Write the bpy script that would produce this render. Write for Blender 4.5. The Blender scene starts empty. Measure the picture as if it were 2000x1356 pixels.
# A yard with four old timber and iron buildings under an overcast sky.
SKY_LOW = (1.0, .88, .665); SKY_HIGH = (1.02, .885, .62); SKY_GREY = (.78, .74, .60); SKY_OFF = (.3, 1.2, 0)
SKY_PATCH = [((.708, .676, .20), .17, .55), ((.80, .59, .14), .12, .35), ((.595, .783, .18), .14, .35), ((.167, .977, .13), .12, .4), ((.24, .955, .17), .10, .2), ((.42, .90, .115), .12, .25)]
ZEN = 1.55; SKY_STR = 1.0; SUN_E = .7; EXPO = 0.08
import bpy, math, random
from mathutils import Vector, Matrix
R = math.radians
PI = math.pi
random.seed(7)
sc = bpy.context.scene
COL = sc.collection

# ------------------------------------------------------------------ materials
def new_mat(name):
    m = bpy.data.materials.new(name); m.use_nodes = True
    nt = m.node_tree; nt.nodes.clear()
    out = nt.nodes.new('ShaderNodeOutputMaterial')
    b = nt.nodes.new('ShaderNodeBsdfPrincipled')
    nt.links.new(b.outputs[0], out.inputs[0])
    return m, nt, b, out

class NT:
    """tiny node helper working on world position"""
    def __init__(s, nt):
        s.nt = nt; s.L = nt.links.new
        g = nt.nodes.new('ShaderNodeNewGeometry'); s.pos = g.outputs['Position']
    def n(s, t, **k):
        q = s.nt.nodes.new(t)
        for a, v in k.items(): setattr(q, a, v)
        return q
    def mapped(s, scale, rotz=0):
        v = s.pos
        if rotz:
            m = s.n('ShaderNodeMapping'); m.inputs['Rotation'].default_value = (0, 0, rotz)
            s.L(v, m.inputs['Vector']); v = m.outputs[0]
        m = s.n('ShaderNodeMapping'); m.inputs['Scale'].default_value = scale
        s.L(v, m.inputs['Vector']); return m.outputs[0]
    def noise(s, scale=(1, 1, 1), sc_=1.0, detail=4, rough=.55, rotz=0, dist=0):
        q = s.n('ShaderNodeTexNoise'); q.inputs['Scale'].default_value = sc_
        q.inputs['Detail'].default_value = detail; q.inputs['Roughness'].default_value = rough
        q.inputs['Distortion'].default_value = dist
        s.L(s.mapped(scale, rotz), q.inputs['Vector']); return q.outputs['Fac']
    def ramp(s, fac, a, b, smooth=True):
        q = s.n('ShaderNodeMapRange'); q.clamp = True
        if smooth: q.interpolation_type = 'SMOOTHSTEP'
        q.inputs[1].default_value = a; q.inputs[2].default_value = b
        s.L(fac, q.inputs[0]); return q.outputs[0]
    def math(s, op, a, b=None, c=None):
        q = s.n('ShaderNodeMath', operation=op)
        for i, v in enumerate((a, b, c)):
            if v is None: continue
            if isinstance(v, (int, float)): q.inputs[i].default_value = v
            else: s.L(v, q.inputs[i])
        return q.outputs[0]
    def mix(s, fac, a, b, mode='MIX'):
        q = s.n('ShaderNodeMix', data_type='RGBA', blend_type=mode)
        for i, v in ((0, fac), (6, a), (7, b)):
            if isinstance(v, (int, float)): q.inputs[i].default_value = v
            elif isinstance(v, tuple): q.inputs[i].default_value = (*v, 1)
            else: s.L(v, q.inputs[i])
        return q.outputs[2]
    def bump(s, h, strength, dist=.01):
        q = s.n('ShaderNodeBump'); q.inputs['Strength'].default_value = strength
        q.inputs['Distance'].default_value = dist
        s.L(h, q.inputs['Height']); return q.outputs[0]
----
*What to produce*.
Return exactly, please, the lines of the material from the first one down to and including the line where "COL = sc.collection" appears.

*Solved problem*.
Write the bpy script that would produce this render. Write for Blender 4.5. The Blender scene starts empty. Measure the picture as if it were 2000x1356 pixels.
# A yard with four old timber and iron buildings under an overcast sky.
SKY_LOW = (1.0, .88, .665); SKY_HIGH = (1.02, .885, .62); SKY_GREY = (.78, .74, .60); SKY_OFF = (.3, 1.2, 0)
SKY_PATCH = [((.708, .676, .20), .17, .55), ((.80, .59, .14), .12, .35), ((.595, .783, .18), .14, .35), ((.167, .977, .13), .12, .4), ((.24, .955, .17), .10, .2), ((.42, .90, .115), .12, .25)]
ZEN = 1.55; SKY_STR = 1.0; SUN_E = .7; EXPO = 0.08
import bpy, math, random
from mathutils import Vector, Matrix
R = math.radians
PI = math.pi
random.seed(7)
sc = bpy.context.scene
COL = sc.collection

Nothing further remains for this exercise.